Les moutons qui ne savent pas que bêler, mais aussi se rebeller...N'exagérons rien. C'est comme le tutoiement de fraternité évoqué plus haut. C'est par procuration et ensuite chacun ira retrouver sa bergère en disant : "T'as vu j'ai défendu Stéphane et Didier. C'est chié non ?". C'est la dessus que ça se joue. Leur vindicte est épidermique et tombera des lors qu'ils seront tondus une fois de plus. Ce qui représente pour certain une forme de libération. C'est aussi ce qui assoit le pouvoir des uns sur celui des autres et qui fait leur force. Hélas.
La Grâce ne vous à pas été accordée par les fantômes de l'ORTF et leur cohorte résonnante et trébuchante marmonnant "la voix de la France". Bref, le mur vous l'avez pris pleine poire. Inféodés aux marchands de la "réforme juste", acquis par la force de leur entregent à une cause qu'ils ont menacés de ne pas épouser avant de se soumettre, ces moutons tondus par avance n'ont gardé que leur hypocrisie qui leur sert désormais de cache-misère intellectuelle. Votre seul tort aura été, encouragés par les auditeurs à aller un pont trop loin, jusqu'à ce que vos chroniques fassent craindre que vous ne deveniez Aiguillon et Porte parole trop importants et que le vertige s'empare de ceux qui ne veulent pas regarder en bas du fossé qu'ils ont pourtant creusé entre le peuple et eux.
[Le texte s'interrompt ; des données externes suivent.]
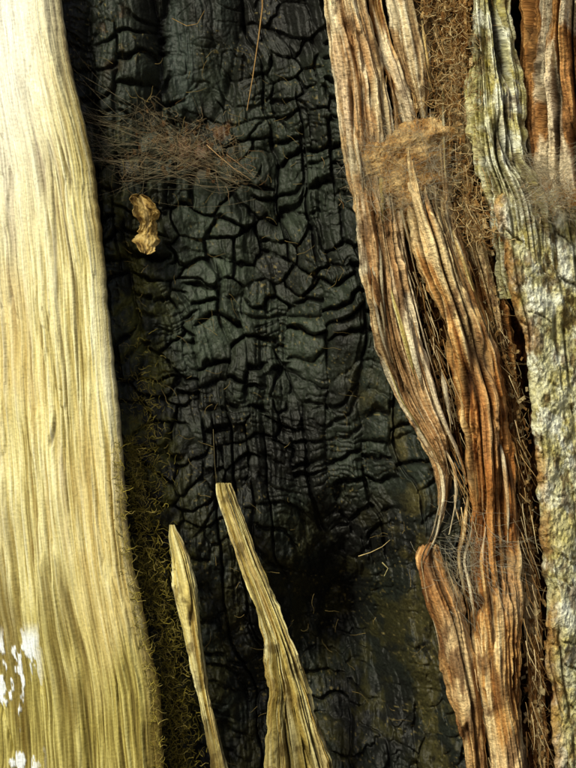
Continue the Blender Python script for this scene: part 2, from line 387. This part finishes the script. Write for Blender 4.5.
for i in range(52):
    R_=random.Random(1000+i)
    f=R_.choice([R_.uniform(0.01,.12),R_.uniform(.2,.62),R_.uniform(.85,1.03),R_.uniform(0.02,1)])
    va=R_.uniform(-60,700);ln=R_.uniform(50,190);w=R_.uniform(1.4,5.0);vb=va+ln
    df=R_.uniform(-.06,.06)
    def mk(sg,f=f,va=va,vb=vb,w=w,df=df,sd=i):
        def g(v):
            t=(v-va)/(vb-va)
            return lane(f+df*t,v)+2.0*(fbm(v*.02,0*v,3000+sd,2)-.5)*2+sg*w/2*np.clip(np.minimum(t*5,(1-t)*2.2),0.08,1)*(.7+.6*vn(v*.05,0*v+sg,3100+sd))
        return g
    yc=R_.uniform(-4,16)+(14 if va>380 and f<.5 else 0)
    rib("split_splinter_%d"%i,mk(-1),mk(1),[(va,yc+12),(va+ln*.5,yc),(vb,yc+16)],4,R_.choice([tan,orange,tan,yellow,rust]),M_wood,va,vb,4000+i*60,step=2.2,res=.7,closed=True,amp=.8,ragged=1.5,extra=exA,fissure=.4,warp=.2)

# C : lichen bark sheet wrapping to the right
def bark_right():
    v=vrange(-900,1160,1.5)
    u=np.linspace(0,1,340)**1.3
    L=[(-900,640),(-60,640),(150,620),(166,575),(182,512),(200,492),(250,506),(300,516),(350,526),(400,534),(450,540),(550,548),(650,552),(768,562),(1152,620)]
    l0=curve(L,v,5);l=l0+6*(fbm(v*0.03,0*v,400)-.5)*2+3*(fbm(v*0.2,0*v,401,2)-.5)
    V,U=np.meshgrid(v,u,indexing='ij')
    l=l[:,None]
    X=l+(768-l)*U
    d=np.clip((X-l)/18.,0,1)
    Y=circ(X)-22+14*(1-np.sqrt(np.clip(1-(1-d)**2,0,1)))+40*smooth(210,150,V)
    Y=Y+ (X-500)*-0.05
    wx=X+8*(fbm(X*0.03,V*0.015,402)-.5)*2-0.12*V;wy=V+14*(fbm(X*0.03,V*0.03,403)-.5)*2
    fx,fy,dxe,d0,d1,g0,g1,id1,id2=blocks(wx/19.,wy/44.,404)
    crack=np.maximum((1-smooth(0.02,0.16,dxe)),.8*(1-smooth(0.01,.1,d0))*g0)*smooth(.35,.55,fbm(X*.03,V*.02,409))
    H=-6*crack+5*(id1-.5)+9*(fbm(X*0.035,V*0.018,405)-.5)*2+4*(fbm(X*0.1,V*0.08,406,4)-.5)*2+2*(fbm(X*0.35,V*0.3,407,2)-.5)*2
    t=0.6+0.4*(id1-.5)+1.2*(fbm(X*0.1,V*0.07,408,4)-.5)
    c=ramp(t,lich);c=exC(X,V,X,c,410,H)
    c=c*(1-0.5*crack)[...,None]
    Lg=np.exp(-((X-l)/11.)**2)
    c=mix(c,lin(160,118,66)*np.ones_like(c),0.75*Lg*smooth(.35,.6,fbm(X*0.05,V*0.03,412)))
    Y=Y-H
    k=np.linspace(0,1,20)[1:]
    xs=X[:,:1]+10*k+4*(fbm(V[:,:1]*0.05+0*k,6*k+0*V[:,:1],413)-.5)*2*np.minimum(1,3*k);ys=Y[:,:1]+90*k
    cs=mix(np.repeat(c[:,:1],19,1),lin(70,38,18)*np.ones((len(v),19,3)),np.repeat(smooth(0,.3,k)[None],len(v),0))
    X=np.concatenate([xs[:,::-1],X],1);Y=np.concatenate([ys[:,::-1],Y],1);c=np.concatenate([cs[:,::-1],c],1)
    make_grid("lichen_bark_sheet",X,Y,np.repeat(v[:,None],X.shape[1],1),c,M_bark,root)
bark_right()

def backing():
    v=vrange(-900,1160,2.0)
    u=np.linspace(0,1,200)
    V,U=np.meshgrid(v,u,indexing='ij')
    l=curve(ER,v)[:,None]+8
    X=l+(700-l)*U
    H=26*(fbm(X*0.04,V*0.012,500)-.5)*2+10*(fbm(X*0.12,V*0.05,501,4)-.5)*2
    Y=98+0.1*(X-450)-H
    t=fbm(X*0.08,V*0.03,502,5,.6)
    c=ramp(smooth(.3,.7,t),[lin(24,15,8),lin(56,34,18),lin(98,64,34),lin(136,96,56)])
    make_grid("rotten_interior",X,Y,V,c,M_rot,root)
backing()

def back():
    v=np.arange(-900,1161,7.)
    a0=math.asin((768-CX)/CR);a1=2*math.pi-math.asin((CX+262)/CR)
    a=np.linspace(a0,a1,420)
    V,A=np.meshgrid(v,a,indexing='ij')
    s=A*CR
    f1,f2,idv,dx,dy=voro(s/26.+1.5*(fbm(s*.01,V*.01,600)),V/90.,601)
    H=-14*(1-smooth(0.03,0.35,f2-f1))+8*(idv-.5)+22*(fbm(s*.01,V*.004,602)-.5)
    env=np.minimum(1,np.minimum(A-a0,a1-A)/0.1);H=H*env
    R=CR+H
    X=CX+R*np.sin(A);Y=CY-R*np.cos(A)
    t=fbm(s*.05,V*.02,604,4)
    c=ramp(t,[lin(50,42,30),lin(98,86,64),lin(140,130,104),lin(170,164,140)])
    make_grid("outer_bark",X,Y,V,c,M_bark,root,grain=np.stack([s,V,0*s],-1))
    r=np.linspace(0.0,1.04,40);a=np.linspace(0,2*np.pi,161)[:-1]
    Rr,Aa=np.meshgrid(r,a,indexing='ij')
    X=CX+Rr*CR*np.sin(Aa);Y=CY-Rr*CR*np.cos(Aa);V=-880-60*fbm(X*.03,Y*.03,610,4)+0*X
    make_grid("broken_top",X,Y,V,ramp(fbm(X*.05,Y*.05,611),orange),M_rot,root,closed=True)
back()

# ---------- splinters ----------
def exS(X,V,s,c,seed,H):
    m=smooth(0.48,0.62,fbm(s*0.1,V*0.02,seed+30,4))
    c=mix(c,lin(138,108,54)*np.ones_like(c),0.55*m)
    c=mix(c,lin(112,94,44)*np.ones_like(c),0.6*smooth(580,800,V)*smooth(.35,.6,fbm(X*.06,V*.02,seed+31)))
    m2=smooth(.56,.66,fbm(X*.1,V*.06,seed+36,4,.6))
    c=mix(c,lin(84,66,34)*np.ones_like(c),.6*m2)
    return c
rib("wood_splinter",[(484,217),(490,215),(520,225),(560,239),(600,253),(640,266),(655,270),(670,268),(690,273),(710,268),(768,269),(1150,240)],
 [(484,226),(487,229),(520,241),(560,255),(600,272),(640,288),(670,299),(700,309),(730,320),(768,334),(1150,430)],
 [(484,40),(768,2),(1150,30)],9,yellow,M_pale,485,1160,700,step=1.2,res=0.55,closed=True,amp=0.9,ragged=2.6,extra=exS,parent=None,pw=0.8,warp=.5)
rib("wood_splinter",[(526,168),(532,166),(560,169),(600,176),(640,187),(700,197),(768,210),(1150,215)],
 [(526,170),(532,174),(560,186),(600,195),(640,200),(700,209),(768,224),(1150,270)],
 [(528,38),(768,14),(1150,40)],7,yellow,M_pale,527,1160,740,step=1.2,res=0.55,closed=True,amp=0.9,ragged=2.2,extra=exS,parent=None,pw=0.8,warp=.5)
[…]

Nous vivons une époque ou il faut plus se méfier des agneaux que des loups.
Alors bien sur, on va se mobiliser. Mais après ?? Il ne faudrait pas qu'une fois l'excitation retombée et le nouvel épisode de la saga des Bleus paru, on rentre gentiment manger sa pâtée du 20h de TF1. Ce serait dommage..
J'espère que vous aurez la possibilité d'une manière ou d'une autre de continuer à émettre et de mobiliser vos auditeurs sur un projet, une station ou sur le web.
Je vous souhaite une bonne chance dans vos entreprises futures et sachez que vous aurez mon soutien.